Shape memory alloy (SMA) materials can be embedded in a host matrix to induce active shape control, alter the stiffness, or change the modal response and provide vibration control. The interaction between the SMA and the host material is critical to applications requiring transfer of loads or strain from the SMA to the host. Although there has been a significant amount of research dedicated to the characterizing and modeling of SMAs alone, little research has been focused on the transformation behavior of embedded SMAs. The phase transformation in an SMA is a function of both stress and temperature. Since an SMA in a composite is subject to a complex stress field by the surrounding matrix, the embedded behavior is significantly different from that of a free SMA. Various experimental techniques were utilized to obtain insight into the behavior of embedded SMAs and to provide quantitative data for evaluation of theoretical models.; Average interfacial bond strength between an embedded SMA and an epoxy matrix were measured using pullout tests. The effects of various mechanical and chemical surface treatments on the bond strengths were examined. In-situ out-of-plane displacements of two-way trained SMA wires in epoxy were measured using heterodyne microinterferometry.
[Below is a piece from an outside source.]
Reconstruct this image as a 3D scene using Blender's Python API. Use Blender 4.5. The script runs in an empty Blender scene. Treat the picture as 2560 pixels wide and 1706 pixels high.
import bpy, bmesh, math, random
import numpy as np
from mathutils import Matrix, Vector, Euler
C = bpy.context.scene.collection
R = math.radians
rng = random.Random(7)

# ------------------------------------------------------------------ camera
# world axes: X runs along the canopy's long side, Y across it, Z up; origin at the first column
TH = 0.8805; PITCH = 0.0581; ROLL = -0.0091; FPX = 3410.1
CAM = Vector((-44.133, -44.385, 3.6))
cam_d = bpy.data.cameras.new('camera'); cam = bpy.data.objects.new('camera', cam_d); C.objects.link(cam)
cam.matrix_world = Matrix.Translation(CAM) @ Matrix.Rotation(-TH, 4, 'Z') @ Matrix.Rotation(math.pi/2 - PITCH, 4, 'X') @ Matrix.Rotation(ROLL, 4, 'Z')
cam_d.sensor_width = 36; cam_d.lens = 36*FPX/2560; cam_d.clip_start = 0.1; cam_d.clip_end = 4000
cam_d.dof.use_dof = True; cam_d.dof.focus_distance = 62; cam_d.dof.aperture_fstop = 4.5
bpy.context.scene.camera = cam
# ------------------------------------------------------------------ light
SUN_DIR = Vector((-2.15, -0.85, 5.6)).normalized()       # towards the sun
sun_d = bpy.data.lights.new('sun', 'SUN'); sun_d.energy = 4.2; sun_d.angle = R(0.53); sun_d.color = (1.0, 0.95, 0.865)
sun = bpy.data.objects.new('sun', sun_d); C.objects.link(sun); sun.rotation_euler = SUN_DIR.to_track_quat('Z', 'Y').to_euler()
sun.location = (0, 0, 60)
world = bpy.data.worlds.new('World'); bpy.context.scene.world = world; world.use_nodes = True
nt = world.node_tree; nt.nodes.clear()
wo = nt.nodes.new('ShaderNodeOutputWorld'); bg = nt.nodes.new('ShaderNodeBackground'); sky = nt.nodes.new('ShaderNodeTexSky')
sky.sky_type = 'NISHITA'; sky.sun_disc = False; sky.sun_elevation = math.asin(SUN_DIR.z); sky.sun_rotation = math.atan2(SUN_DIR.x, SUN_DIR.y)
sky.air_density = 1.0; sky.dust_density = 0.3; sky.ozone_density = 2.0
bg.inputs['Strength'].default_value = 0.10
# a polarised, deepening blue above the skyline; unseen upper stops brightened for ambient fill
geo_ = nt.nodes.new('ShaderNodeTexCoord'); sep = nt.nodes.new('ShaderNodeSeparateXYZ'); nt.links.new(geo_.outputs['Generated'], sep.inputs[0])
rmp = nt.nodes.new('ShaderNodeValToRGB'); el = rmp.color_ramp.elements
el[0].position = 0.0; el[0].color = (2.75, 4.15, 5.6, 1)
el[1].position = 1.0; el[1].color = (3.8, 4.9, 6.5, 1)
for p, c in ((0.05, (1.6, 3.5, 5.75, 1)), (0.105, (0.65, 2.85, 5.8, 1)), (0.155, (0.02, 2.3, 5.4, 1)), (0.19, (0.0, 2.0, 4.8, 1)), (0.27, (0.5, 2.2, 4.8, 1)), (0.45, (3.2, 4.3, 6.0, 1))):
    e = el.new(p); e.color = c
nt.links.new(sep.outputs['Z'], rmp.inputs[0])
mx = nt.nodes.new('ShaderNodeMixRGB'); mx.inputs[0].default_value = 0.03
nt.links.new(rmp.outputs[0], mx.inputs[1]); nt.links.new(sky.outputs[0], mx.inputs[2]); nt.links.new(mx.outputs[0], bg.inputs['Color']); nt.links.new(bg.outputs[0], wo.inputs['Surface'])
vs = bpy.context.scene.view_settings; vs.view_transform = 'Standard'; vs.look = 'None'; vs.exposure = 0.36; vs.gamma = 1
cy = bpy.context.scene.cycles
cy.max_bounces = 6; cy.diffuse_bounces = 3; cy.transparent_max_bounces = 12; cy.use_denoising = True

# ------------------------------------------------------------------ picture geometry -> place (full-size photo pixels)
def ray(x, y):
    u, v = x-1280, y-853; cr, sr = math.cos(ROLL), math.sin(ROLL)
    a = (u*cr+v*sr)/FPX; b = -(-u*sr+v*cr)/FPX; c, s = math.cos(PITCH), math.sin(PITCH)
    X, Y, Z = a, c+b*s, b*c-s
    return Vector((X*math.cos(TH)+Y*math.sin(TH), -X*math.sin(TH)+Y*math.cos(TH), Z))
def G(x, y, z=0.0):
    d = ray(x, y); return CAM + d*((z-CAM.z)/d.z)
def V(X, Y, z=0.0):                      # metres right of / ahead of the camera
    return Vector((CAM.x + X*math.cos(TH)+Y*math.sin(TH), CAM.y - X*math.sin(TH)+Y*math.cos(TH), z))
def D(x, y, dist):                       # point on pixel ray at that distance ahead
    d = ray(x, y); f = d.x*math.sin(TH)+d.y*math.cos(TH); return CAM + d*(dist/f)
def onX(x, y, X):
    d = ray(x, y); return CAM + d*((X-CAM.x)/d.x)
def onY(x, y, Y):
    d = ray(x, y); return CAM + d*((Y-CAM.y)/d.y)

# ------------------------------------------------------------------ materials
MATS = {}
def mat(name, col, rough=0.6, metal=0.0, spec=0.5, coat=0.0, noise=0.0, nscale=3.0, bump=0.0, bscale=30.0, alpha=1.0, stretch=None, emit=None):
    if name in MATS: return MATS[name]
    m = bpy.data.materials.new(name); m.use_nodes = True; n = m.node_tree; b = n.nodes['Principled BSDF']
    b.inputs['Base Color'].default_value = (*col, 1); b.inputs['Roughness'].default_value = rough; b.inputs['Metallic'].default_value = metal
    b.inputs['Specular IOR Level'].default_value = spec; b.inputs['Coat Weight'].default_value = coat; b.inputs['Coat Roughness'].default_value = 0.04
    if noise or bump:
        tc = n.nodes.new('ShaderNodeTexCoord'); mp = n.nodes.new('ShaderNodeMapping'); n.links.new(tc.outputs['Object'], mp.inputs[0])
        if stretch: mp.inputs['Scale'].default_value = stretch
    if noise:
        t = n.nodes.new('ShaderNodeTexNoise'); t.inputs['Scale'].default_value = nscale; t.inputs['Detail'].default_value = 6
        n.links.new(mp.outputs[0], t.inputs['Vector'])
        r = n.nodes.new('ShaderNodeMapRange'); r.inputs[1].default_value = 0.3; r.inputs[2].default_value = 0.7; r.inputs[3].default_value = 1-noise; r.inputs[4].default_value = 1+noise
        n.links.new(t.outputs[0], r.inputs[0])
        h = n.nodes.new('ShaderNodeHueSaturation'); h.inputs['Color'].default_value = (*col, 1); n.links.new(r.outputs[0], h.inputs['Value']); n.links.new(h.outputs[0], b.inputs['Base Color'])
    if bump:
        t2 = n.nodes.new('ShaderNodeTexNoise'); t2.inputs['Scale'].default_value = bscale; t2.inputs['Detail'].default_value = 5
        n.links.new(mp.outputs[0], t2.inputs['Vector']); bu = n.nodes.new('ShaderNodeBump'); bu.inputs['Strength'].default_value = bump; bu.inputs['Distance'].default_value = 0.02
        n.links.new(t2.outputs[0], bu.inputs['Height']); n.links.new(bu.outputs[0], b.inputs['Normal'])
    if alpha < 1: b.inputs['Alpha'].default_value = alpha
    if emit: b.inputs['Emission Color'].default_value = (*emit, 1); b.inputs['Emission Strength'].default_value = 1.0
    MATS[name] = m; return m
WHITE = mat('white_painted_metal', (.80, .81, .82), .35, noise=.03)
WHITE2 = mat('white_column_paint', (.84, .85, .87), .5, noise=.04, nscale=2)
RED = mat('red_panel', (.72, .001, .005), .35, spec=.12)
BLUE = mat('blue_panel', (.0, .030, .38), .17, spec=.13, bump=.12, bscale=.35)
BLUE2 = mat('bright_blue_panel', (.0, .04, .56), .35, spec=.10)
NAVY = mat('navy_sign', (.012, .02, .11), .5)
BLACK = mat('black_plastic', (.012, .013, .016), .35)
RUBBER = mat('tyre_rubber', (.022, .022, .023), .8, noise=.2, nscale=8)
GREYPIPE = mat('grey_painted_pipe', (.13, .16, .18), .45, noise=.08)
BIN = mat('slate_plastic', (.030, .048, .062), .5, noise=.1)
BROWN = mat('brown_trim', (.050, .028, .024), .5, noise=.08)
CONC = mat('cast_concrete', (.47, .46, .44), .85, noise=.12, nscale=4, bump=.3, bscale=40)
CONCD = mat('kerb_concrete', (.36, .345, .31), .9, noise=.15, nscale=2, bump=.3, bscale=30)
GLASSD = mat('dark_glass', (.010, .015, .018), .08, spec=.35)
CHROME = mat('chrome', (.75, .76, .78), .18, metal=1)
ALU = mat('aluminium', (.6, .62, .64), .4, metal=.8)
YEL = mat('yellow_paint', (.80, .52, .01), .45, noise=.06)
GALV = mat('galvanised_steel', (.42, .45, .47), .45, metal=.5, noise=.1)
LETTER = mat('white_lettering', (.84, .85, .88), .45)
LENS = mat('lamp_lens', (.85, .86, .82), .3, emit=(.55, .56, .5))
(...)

The interfacial bond strengths from the pullout tests were correlated with the maximum wire displacements. The transient load transfer behavior of a one-way SMA ribbon in a room temperature cured polymer matrix was quantified using two-dimensional photoelasticity. The effects of residual stress were examined using high temperature cured matrices. In-plane displacements of room temperature cured SMA ribbon composites were obtained using moire interferometry. Displacements due to thermal expansion were separated from displacements due to SMA actuation. An experimental value for the velocity of propagation of the SMA actuation front was calculated. A finite element model based on one-dimensional constitutive equations was developed for ribbon composites. Displacements and stresses in the ribbon were compared with experimental values.